Die S-Bahnlinie 5 durchquert Berlin komplett. Von Spandau im äußersten Westen bis Hoppegarten, tief im Osten. Eine Selbstverständlichkeit heute - noch zu Mauerzeiten undenkbar. Die Grenze zwischen Ost und West war auch eine Grenze für die Berliner Verkehrssysteme - jedenfalls offiziell. Inoffiziell sah die Sache anders aus. Vieles ging nur gemeinsam - oder eben gar nicht.

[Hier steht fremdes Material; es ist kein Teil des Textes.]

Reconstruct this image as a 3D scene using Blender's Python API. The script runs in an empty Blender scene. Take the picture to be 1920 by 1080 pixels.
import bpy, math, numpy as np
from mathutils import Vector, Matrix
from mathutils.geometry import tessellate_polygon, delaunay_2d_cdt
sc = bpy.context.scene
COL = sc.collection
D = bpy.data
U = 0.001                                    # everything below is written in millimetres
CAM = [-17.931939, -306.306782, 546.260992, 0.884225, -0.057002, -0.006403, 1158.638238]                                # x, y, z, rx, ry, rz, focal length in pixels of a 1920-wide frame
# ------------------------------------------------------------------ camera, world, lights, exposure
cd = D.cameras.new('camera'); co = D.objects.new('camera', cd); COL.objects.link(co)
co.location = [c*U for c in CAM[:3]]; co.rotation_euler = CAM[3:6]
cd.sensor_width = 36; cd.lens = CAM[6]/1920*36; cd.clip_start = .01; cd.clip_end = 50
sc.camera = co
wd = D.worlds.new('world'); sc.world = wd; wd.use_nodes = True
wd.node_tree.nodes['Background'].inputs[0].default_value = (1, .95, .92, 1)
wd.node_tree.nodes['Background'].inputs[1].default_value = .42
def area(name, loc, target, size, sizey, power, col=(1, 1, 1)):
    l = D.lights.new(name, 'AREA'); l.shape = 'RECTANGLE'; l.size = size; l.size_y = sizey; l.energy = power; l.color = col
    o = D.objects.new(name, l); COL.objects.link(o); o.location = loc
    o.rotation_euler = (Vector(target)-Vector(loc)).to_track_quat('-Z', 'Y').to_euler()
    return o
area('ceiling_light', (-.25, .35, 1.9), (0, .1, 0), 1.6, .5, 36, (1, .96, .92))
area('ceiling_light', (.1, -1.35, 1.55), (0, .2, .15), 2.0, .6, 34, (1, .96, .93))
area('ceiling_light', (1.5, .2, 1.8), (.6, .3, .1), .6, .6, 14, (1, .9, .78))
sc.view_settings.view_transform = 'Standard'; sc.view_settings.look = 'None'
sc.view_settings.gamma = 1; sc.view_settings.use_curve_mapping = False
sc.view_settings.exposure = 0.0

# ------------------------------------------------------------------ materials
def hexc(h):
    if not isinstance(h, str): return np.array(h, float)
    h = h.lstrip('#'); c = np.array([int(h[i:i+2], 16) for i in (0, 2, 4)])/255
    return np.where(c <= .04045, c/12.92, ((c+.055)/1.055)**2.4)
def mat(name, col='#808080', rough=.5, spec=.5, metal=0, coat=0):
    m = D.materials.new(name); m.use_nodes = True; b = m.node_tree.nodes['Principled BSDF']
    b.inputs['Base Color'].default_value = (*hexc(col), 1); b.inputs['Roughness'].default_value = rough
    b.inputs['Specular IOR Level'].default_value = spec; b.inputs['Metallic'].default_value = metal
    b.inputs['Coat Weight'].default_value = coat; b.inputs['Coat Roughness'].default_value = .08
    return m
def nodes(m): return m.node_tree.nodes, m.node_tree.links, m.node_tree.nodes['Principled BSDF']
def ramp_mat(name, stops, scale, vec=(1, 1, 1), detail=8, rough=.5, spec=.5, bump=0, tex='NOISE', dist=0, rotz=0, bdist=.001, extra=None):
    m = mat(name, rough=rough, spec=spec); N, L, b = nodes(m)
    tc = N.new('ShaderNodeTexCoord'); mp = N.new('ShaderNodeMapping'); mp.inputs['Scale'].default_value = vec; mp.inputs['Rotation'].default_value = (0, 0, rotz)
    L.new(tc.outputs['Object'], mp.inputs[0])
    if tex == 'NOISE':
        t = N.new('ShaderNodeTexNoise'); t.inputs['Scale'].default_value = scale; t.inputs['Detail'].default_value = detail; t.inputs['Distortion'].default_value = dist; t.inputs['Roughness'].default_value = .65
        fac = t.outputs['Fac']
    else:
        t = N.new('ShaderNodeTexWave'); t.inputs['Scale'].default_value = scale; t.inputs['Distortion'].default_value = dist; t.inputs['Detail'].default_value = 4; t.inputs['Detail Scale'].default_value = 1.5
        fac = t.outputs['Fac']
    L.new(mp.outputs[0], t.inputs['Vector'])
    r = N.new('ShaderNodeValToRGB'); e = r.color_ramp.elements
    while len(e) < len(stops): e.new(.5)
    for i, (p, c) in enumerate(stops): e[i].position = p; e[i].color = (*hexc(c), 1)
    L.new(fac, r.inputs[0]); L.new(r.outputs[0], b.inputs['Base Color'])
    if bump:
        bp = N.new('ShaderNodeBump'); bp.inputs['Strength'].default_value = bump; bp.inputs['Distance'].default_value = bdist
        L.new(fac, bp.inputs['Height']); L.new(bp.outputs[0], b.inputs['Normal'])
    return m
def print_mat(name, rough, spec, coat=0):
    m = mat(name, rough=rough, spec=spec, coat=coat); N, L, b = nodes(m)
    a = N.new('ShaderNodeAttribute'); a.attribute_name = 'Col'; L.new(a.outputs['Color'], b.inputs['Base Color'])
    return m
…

Die S-Bahn in West Berlin wurde nach 1961 nämlich noch von der Reichsbahn der DDR betrieben. Der Strom kam aus dem Osten, die Mitarbeiter aus dem Westen, ihre Vorgesetzten aus dem Osten, die Uniformen aus dem Osten wurden ausgegeben im Westen. Ein Reichsbahner war damals eben irgendwas zwischen Ossi und Wessi, sagt Udo Dittfurth, vom Berliner S-Bahn Museum:
"Die Kollegen kriegten dann ein Sozialversicherungsbuch der DDR, gingen in die Reichsbahnpolikliniken wenn sie krank waren. An Feiertagen fuhr in Westberlin die Reichsbahn mit der DDR Flagge. Sie bekamen bis 1964 60 Prozent West, 40 Prozent Ost, bzw. Gutscheine, mit denen sie in Ostberlin dann auch kaufen konnten."
Grenzgänger in geheimer Mission
Später gab es dann ausschließlich Westgeld - ausgezahlt von der DDR S-Bahn, deren alleroberster Leiter pikanterweise ein Westberliner und parteilos war. Ein Grenzgänger, von dem nur wenige wussten. Und was für die Angestellten galt, galt auch für Züge. Für die rot-ockerfarbenen S-Bahnen war der Grenzübertritt am Bahnhof Friedrichstraße weit unkomplizierter als für die Menschen:
"Solange die Deutsche Reichsbahn einheitlich den Betrieb durchführte, wurden alle die in Westberlin eingesetzten Fahrzeuge in Ostberlin im damaligen Reichbahnausbesserungswerk Schöneweide gewartet. Man hat dann die Züge über Verbindungsgleise am Bahnhof Friedrichstraße, die dann extra unter Strom gesetzt wurden, gefahren. Man hat über diese Gleise auch hier und da mal Züge ausgetauscht, wenn in Westberlin zum Beispiel zur Fußballweltmeisterschaft 1974 zusätzliche Züge benötigt wurden, hat man Züge aus Ostberlin nach Westberlin oder auch andersrum gefahren."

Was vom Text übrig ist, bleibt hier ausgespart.